China confirmed yesterday it had curtailed military exchanges with the US over a proposed US arms package to Taiwan, saying the plan was a threat to peace in the region.
“It is US arms sales to Taiwan that disturb the peaceful development of cross-strait relations and undermine peace and stability across the Taiwan strait,” foreign ministry spokesman Qin Gang (秦剛) said. “This has contaminated the sound atmosphere for military relations, gravely jeopardized China’s national security and undermined China’s interests.”
Qin said the proposed arms sales “created obstacles” for planned bilateral military exchanges with the US, but he was unable to say which specific plans had been cancelled.

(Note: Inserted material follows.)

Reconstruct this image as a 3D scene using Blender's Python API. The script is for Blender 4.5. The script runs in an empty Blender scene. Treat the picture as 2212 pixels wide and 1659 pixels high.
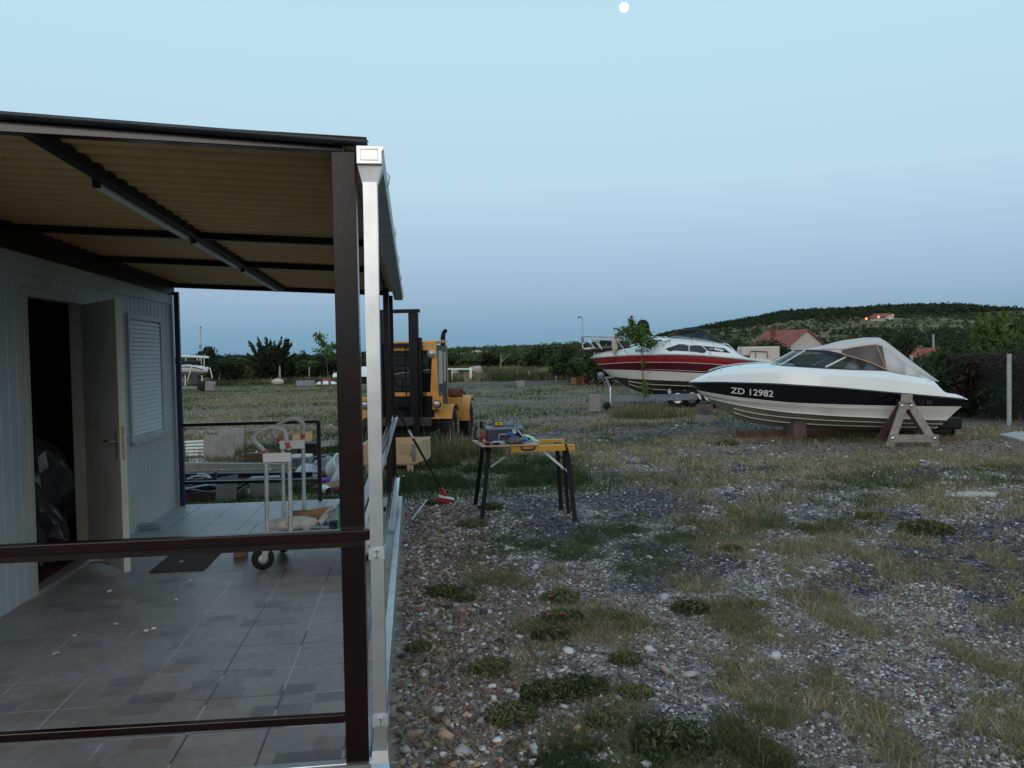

The Pentagon notified Congress last Friday of the US$6.5 billion in proposed arms sales to Taiwan, including advanced Patriot missile defense systems, Apache attack helicopters and submarine-launched anti-ship missiles.
But Pentagon spokesman Stuart Upton said senior level exchanges involving humanitarian assistance and disaster relief that had been scheduled to take place before the end of next month had been cancelled or postponed.
“[Chinese] officials have informed us that US-Chinese bilateral events may be affected,” Upton said in Washington on Monday.
Upton insisted there has been no change in US policy on arms sales to Taiwan and that the US had faithfully abided by the Taiwan Relations Act.
Qin blamed Washington for failing to fulfill a joint agreement with China to reduce its military sales to Taiwan.
“The US has no right to place its domestic law above international laws and even goes so far as to use it as an excuse to sell arms to Taiwan,” Qin said.
“We urge the US ... to drop its military sales to Taiwan and put an end to its military ties to Taiwan so as not to further damage the peace and stability across the straits [sic] and China-US relations,” he said.